Kaç tane şarkı - klip, oyun-film ve şiir var? Belki dolaylı olarak çok ürün yapılmış ama içerik olarak tanıma kavuşamamış ve tam anlaşılamamıştır. Bu saydığımız kendine has devrim karakter özellikleri hakkında somut ürünlere ihtiyaç vardır. Çünkü dolaylı sanat mevcut durumda yoğun manipülasyon saldırılarından kaynaklı tam cevap olamıyor. Bu yüzden her bir özellik, tek tek yada iç-içe ele alınmalı ve bu özellikler ile ilgili sanat eserleri yaratılıp bir çizgi belirlenmelidir. Devrimin bu temel özelliklerini somut sanat eserleri ile toplumdaki her bireyin ve özellikle devrimci sanat yapmak isteyen sanatçıların anlam dünyasına, ruhuna özenle nakşedilmelidir. Elbette klasik halk sanatları çok değerlidir, toplumun hafızasını, tarihini ve kültürünü temsil eder. Ama devrimci sanat da klasik sanatı, tarihsel sosyolojik bir eleştiri ile ele alıp sorunlarını çözmeli, mevcut tıkanıklığını ve tutuculuğunu aşmalıdır. Özgürlükçü, yaratıcı bir perspektif ile öncülüğünü yaparak modellerini yaratmak zorundadır. Kendi farkını ortaya koyarken, farklı ulusların ve milletlerin kimliklerini içine alarak, daha somut sentez çalışmalarla, anlamsal ve yapısal özellikleri ile kendini enternasyonalist bir düzeyde ifade edebilmelidir.
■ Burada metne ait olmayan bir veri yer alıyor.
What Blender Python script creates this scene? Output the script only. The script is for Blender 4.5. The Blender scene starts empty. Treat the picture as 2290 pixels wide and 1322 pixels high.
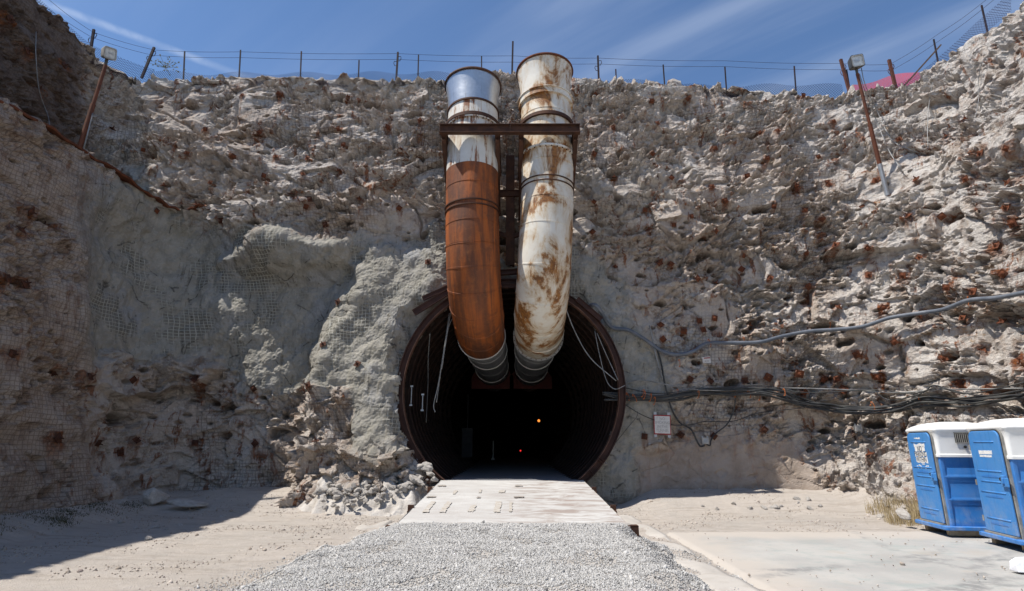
import bpy, math, random
import numpy as np
from mathutils import Vector, Matrix

# ------------------------------------------------------------------ camera, sky, sun, exposure
W, H = 2290.0, 1322.0            # size of the photograph
FPX = 1270.0                     # focal length in photo pixels
PITCH = math.radians(14.7)
CAMH = 1.84
SP, CP = math.sin(PITCH), math.cos(PITCH)
scene = bpy.context.scene
col = scene.collection
cd = bpy.data.cameras.new("camera"); cam = bpy.data.objects.new("camera", cd); col.objects.link(cam)
cam.location = (0, 0, CAMH); cam.rotation_euler = (math.pi/2 + PITCH, 0, 0)
cd.sensor_fit = 'HORIZONTAL'; cd.sensor_width = 36.0; cd.lens = 36.0*FPX/W
cd.clip_start = 0.1; cd.clip_end = 3000
scene.camera = cam

SUN = Vector((-0.53, -0.16, 1.0)).normalized()
SUN_EL = math.asin(SUN.z); SUN_ROT = math.atan2(SUN.x, SUN.y)
w = bpy.data.worlds.new("World"); scene.world = w; w.use_nodes = True
nt = w.node_tree; nt.nodes.clear()
def wn(t, **k):
    n = nt.nodes.new(t)
    for a, b in k.items(): setattr(n, a, b)
    return n
sky = wn('ShaderNodeTexSky', sky_type='NISHITA'); sky.sun_disc = False
sky.sun_elevation = SUN_EL; sky.sun_rotation = SUN_ROT; sky.altitude = 1500
sky.air_density = 1.0; sky.dust_density = 0.3; sky.ozone_density = 3.0
geo = wn('ShaderNodeTexCoord')
def wmath(op, a, b=None, clamp=False):
    n = wn('ShaderNodeMath', operation=op); n.use_clamp = clamp
    for i, v in enumerate((a, b)):
        if v is None: continue
        if isinstance(v, (int, float)): n.inputs[i].default_value = v
        else: nt.links.new(v, n.inputs[i])
    return n.outputs[0]
def wdot(vec):
    n = wn('ShaderNodeVectorMath', operation='DOT_PRODUCT'); nt.links.new(geo.outputs['Generated'], n.inputs[0])
    n.inputs[1].default_value = vec; return n.outputs['Value']
def wmap(v, a, b, c, d):
    n = wn('ShaderNodeMapRange', interpolation_type='SMOOTHSTEP'); nt.links.new(v, n.inputs[0])
    for i, x in enumerate((a, b, c, d)): n.inputs[i+1].default_value = x
    return n.outputs[0]
# high cirrus: noise on the cloud plane (direction divided by its height), stretched into streaks
dz = wmath('MAXIMUM', wdot((0, 0, 1)), 0.08)
cx_, cy_ = wmath('DIVIDE', wdot((1, 0, 0)), dz), wmath('DIVIDE', wdot((0, 1, 0)), dz)
ang = math.radians(-40)
along = wmath('ADD', wmath('MULTIPLY', cx_, math.cos(ang)), wmath('MULTIPLY', cy_, math.sin(ang)))
acro = wmath('SUBTRACT', wmath('MULTIPLY', cy_, math.cos(ang)), wmath('MULTIPLY', cx_, math.sin(ang)))
cv = wn('ShaderNodeCombineXYZ'); nt.links.new(wmath('MULTIPLY', along, 0.35), cv.inputs[0]); nt.links.new(wmath('MULTIPLY', acro, 2.6), cv.inputs[1])
nz = wn('ShaderNodeTexNoise'); nz.inputs['Scale'].default_value = 1.5; nz.inputs['Detail'].default_value = 5; nz.inputs['Roughness'].default_value = 0.5
nt.links.new(cv.outputs[0], nz.inputs['Vector'])
cv2 = wn('ShaderNodeCombineXYZ'); nt.links.new(cx_, cv2.inputs[0]); nt.links.new(cy_, cv2.inputs[1])
nz2 = wn('ShaderNodeTexNoise'); nz2.inputs['Scale'].default_value = 0.9; nz2.inputs['Detail'].default_value = 3
nt.links.new(cv2.outputs[0], nz2.inputs['Vector'])
cloud = wmath('MULTIPLY', wmap(nz.outputs['Fac'], 0.36, 0.78, 0, 0.33), wmath('MULTIPLY', wmap(nz2.outputs['Fac'], 0.35, 0.62, 0.25, 1.0), wmap(cx_, -0.75, 0.7, 0.28, 1.0)))
CLOUD_OUT = cloud
def raydir(px, py):
    cx, cy = (px-W/2)/FPX, (H/2-py)/FPX
    return Vector((cx, CP - cy*SP, SP + cy*CP))
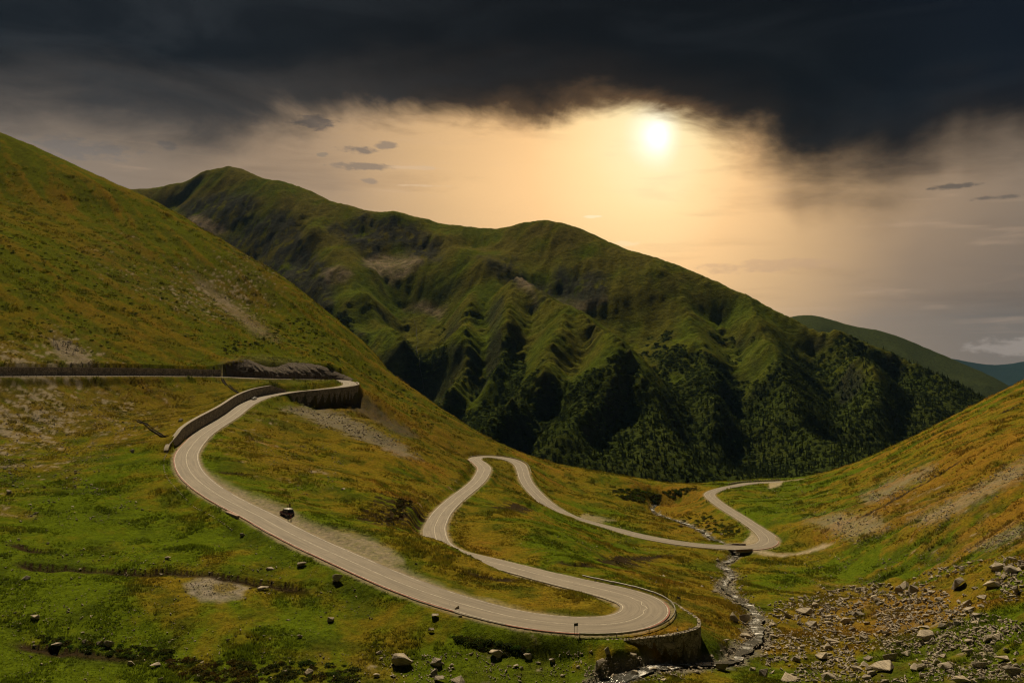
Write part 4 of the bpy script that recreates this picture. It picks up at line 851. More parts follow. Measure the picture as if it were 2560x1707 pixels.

Bu süreçte kapsamlı eleştiri - özeleştiri yaparak, Önderliğin Demokratik Modernite vizyonunu temel alarak, küresel devrimci sanat akımları ile ortak bir mücadele zemininde Kürdistan sanatını; enternasyonel devrimci sanat örgütselliği ile dünya çapında yaratıcı ürünler ile dünya halklarına öncülük yaparak bu onurlu ve kutsal yürüyüşü zaferle taçlandırabiliriz. Bunun için bize gerekli olan en önemli şey cesaretli adımlardır.